=== PROVIDED ENTRIES ===
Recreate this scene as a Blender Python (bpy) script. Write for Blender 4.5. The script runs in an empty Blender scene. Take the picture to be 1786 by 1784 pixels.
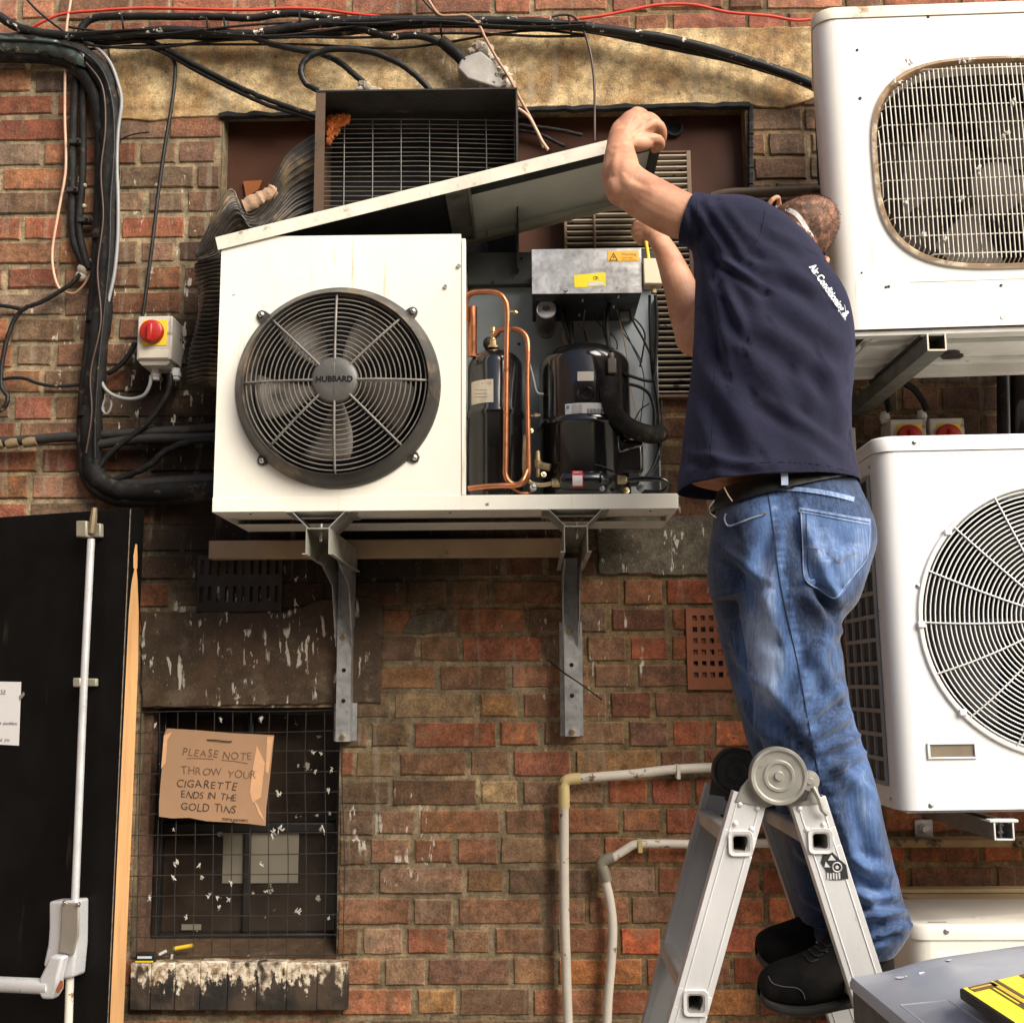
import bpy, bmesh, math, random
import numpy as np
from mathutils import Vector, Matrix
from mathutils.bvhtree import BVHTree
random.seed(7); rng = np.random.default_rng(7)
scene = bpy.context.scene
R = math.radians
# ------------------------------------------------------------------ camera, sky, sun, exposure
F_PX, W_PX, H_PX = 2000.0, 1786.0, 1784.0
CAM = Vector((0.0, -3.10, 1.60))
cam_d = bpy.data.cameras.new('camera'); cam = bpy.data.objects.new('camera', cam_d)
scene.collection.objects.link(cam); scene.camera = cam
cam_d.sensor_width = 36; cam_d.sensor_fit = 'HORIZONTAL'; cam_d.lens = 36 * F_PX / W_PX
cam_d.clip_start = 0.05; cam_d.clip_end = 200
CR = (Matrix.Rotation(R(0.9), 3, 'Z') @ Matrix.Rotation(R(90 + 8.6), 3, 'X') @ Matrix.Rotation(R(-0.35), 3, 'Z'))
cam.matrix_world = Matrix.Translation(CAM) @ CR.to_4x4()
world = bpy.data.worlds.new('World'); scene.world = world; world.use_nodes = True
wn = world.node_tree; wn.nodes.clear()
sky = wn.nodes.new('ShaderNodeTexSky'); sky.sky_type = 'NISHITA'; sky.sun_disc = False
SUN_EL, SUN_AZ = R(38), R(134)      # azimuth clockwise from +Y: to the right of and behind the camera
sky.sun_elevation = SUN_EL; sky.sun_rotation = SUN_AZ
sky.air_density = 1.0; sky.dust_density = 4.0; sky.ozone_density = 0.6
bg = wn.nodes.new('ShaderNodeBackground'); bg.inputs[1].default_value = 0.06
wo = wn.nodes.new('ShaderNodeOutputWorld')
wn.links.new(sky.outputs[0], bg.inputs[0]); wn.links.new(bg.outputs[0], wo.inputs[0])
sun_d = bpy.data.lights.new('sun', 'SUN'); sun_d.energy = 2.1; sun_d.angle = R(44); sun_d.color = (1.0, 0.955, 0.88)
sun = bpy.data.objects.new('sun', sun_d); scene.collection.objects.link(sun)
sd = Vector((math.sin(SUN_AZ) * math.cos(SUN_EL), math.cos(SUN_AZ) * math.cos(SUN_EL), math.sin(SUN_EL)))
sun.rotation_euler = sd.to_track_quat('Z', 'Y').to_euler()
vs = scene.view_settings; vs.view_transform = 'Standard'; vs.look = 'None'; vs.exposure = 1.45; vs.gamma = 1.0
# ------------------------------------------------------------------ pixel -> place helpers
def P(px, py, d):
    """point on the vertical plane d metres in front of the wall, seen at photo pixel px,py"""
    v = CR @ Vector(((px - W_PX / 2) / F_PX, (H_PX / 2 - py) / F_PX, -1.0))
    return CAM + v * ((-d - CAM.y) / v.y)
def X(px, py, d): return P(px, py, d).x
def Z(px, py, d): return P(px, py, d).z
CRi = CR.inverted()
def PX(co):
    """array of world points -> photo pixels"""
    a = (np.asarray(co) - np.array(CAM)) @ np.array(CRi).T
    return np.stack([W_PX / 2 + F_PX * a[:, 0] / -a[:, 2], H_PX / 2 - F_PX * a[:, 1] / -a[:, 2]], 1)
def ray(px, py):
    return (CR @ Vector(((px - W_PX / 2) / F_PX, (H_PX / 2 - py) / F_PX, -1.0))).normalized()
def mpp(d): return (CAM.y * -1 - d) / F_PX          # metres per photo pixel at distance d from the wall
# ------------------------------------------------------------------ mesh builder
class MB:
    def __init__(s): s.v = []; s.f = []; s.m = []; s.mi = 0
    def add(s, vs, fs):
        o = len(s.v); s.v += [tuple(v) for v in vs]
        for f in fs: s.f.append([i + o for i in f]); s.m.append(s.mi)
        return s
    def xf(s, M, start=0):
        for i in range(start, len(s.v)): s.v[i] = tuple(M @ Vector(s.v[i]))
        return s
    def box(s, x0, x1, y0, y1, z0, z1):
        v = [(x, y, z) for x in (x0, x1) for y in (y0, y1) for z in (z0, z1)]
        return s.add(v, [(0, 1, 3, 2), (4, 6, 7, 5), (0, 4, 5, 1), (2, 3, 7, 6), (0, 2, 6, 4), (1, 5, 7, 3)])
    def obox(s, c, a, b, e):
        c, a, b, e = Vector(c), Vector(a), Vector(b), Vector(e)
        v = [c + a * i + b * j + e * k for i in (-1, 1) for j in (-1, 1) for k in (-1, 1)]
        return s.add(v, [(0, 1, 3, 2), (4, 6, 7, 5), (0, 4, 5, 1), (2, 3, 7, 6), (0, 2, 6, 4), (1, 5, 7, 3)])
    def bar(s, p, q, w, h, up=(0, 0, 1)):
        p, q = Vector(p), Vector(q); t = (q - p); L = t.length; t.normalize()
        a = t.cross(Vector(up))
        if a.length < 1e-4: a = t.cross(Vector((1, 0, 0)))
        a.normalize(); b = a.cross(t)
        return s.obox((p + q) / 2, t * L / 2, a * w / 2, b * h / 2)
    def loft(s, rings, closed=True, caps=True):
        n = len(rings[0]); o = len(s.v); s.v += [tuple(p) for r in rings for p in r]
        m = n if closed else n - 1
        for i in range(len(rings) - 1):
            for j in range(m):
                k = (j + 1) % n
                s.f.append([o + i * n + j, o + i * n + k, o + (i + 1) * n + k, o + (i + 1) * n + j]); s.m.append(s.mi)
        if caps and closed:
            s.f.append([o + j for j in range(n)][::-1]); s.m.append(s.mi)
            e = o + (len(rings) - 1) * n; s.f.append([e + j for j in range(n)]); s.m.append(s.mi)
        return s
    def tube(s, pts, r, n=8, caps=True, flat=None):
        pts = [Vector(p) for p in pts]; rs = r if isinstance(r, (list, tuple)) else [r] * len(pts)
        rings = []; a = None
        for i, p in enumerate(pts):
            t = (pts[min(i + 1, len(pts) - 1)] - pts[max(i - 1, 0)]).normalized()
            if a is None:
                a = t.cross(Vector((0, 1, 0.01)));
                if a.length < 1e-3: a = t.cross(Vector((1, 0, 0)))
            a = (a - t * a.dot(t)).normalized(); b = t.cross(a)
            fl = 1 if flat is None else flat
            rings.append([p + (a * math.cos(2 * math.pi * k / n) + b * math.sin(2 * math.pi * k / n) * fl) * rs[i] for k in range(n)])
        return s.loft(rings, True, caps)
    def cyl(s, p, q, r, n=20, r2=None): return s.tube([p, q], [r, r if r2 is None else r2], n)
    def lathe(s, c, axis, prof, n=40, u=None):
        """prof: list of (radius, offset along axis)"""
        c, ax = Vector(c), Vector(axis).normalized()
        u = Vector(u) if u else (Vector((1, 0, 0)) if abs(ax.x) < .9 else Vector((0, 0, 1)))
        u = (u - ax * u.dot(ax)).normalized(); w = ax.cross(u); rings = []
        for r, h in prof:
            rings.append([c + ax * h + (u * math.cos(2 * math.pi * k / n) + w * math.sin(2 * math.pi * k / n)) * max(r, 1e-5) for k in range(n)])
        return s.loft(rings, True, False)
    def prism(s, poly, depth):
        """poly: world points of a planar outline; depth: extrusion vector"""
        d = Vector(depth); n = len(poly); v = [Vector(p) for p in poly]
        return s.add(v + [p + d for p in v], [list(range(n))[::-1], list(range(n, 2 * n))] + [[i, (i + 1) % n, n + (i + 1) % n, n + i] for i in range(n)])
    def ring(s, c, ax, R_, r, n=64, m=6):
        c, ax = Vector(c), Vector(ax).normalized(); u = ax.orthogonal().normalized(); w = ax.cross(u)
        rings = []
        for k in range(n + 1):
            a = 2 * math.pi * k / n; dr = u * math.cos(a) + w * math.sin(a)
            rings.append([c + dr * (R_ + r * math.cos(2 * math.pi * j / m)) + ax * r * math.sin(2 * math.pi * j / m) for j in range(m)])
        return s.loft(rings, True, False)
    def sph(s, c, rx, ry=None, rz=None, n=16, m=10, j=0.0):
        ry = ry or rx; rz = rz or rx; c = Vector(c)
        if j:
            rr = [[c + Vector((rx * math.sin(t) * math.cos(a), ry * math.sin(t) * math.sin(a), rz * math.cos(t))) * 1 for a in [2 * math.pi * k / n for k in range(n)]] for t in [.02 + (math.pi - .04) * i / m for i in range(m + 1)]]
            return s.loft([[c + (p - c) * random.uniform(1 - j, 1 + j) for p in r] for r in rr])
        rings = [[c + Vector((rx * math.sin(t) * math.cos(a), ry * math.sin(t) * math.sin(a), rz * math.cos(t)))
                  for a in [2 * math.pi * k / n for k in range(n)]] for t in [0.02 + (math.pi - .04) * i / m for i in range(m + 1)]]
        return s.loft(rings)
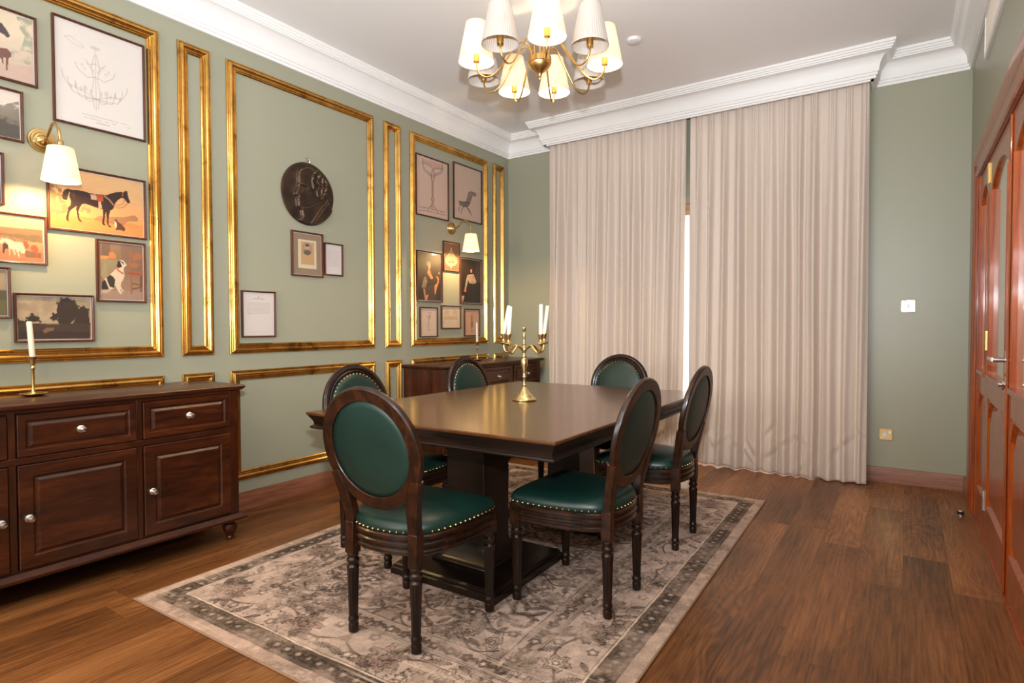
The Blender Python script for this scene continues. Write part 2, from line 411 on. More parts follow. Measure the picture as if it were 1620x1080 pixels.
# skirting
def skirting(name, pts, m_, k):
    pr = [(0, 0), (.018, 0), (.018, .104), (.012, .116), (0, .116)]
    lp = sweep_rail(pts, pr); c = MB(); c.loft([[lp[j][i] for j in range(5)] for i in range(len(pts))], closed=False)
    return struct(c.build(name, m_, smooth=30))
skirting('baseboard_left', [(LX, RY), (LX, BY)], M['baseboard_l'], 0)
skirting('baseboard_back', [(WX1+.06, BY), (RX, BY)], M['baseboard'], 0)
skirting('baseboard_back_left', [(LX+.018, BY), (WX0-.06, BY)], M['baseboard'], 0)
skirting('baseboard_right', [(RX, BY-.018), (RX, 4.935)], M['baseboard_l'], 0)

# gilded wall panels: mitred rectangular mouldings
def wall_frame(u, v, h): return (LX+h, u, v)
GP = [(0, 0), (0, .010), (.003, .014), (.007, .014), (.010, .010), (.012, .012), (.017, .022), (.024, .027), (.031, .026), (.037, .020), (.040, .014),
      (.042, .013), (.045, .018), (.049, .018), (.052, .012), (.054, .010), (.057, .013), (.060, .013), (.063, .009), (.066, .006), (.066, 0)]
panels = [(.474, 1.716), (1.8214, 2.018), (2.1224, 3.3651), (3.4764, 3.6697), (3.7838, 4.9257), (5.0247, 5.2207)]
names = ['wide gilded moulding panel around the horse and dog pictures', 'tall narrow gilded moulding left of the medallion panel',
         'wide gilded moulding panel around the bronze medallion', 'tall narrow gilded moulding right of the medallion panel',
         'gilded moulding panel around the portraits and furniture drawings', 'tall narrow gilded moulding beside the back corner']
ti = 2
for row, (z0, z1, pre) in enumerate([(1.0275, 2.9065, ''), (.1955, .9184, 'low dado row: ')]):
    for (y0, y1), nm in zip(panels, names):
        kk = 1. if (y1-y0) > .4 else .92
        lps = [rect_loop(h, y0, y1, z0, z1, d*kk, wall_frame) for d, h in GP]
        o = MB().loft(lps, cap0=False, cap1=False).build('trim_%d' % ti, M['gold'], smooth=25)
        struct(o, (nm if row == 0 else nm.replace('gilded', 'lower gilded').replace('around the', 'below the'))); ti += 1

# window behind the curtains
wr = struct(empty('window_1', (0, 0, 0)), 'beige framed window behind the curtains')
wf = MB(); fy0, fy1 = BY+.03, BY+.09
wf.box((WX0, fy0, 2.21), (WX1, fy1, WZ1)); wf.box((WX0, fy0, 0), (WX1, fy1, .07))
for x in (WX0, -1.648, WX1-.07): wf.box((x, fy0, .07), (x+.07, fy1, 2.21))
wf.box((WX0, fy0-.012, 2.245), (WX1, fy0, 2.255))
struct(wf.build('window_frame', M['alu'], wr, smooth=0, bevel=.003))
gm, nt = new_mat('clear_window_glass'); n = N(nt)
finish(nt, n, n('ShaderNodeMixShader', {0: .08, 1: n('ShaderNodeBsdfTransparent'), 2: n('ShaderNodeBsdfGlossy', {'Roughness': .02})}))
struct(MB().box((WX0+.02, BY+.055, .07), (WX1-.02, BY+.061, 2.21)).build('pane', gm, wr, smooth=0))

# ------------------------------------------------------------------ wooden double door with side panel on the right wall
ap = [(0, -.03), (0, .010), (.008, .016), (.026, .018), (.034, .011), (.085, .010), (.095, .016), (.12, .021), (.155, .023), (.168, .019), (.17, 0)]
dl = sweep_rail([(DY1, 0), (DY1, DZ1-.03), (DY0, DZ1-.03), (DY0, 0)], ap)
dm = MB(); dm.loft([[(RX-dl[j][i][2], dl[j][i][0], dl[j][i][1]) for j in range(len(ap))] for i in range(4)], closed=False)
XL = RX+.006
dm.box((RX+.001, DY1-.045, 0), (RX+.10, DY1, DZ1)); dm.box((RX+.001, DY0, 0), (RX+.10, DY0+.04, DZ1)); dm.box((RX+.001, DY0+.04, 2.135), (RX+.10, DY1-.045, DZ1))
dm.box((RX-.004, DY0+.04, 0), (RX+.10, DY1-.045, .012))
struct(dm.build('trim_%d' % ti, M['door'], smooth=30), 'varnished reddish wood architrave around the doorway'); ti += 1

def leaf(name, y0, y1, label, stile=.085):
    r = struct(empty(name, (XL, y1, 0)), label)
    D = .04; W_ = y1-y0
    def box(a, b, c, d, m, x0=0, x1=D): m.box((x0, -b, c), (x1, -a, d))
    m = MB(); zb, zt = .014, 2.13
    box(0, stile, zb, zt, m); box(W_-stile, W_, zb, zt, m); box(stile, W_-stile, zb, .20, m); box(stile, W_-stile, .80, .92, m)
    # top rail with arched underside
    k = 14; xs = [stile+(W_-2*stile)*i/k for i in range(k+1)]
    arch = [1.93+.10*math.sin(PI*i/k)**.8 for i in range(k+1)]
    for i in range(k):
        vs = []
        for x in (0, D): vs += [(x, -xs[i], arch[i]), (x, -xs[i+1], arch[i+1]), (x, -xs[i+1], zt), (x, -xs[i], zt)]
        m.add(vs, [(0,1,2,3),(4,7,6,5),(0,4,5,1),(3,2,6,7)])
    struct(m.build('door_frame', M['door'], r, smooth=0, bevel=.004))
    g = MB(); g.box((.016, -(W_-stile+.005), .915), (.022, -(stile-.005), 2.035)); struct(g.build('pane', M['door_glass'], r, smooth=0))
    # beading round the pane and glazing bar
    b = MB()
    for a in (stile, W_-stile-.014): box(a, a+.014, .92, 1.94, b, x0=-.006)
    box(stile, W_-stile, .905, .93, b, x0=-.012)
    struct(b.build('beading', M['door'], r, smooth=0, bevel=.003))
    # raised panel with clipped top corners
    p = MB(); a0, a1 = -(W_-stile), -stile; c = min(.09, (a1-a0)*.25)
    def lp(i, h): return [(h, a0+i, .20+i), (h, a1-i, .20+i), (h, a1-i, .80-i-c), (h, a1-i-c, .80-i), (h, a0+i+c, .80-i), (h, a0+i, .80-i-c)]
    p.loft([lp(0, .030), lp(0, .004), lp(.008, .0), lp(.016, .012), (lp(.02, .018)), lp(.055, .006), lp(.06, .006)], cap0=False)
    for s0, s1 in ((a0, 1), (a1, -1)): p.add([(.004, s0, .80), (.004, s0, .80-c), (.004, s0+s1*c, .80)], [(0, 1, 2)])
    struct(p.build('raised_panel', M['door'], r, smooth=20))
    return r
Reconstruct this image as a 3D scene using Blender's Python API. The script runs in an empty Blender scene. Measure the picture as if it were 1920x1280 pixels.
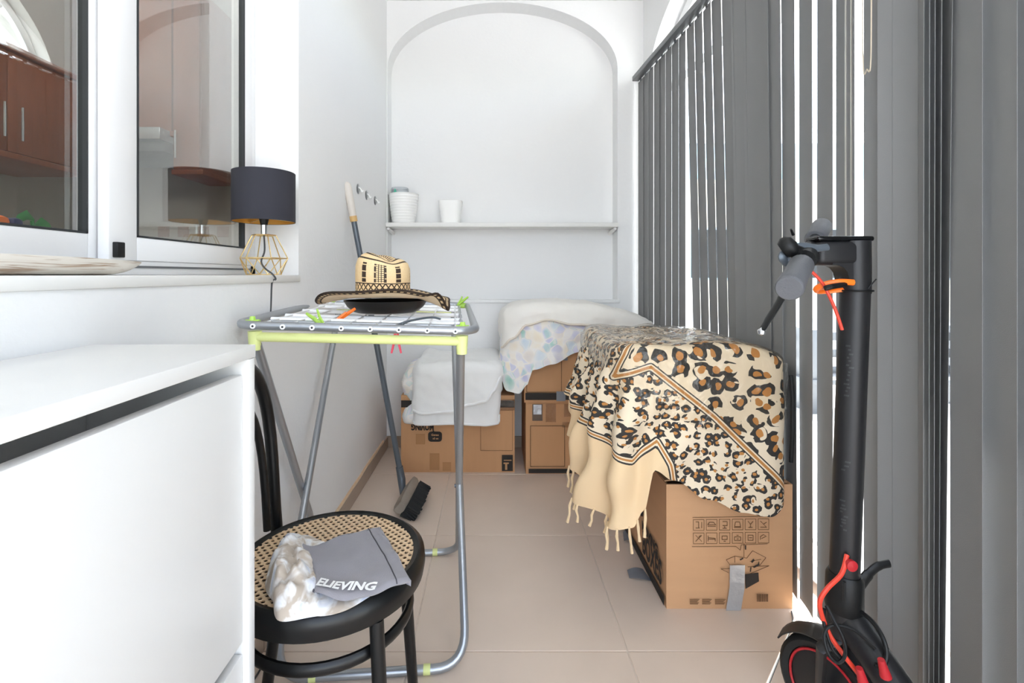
===
◆ EXERCISE INSTRUCTIONS
State how many lines of the records hold the string "script", and nothing else.

◆ RESPONSE TO THIS TASK
3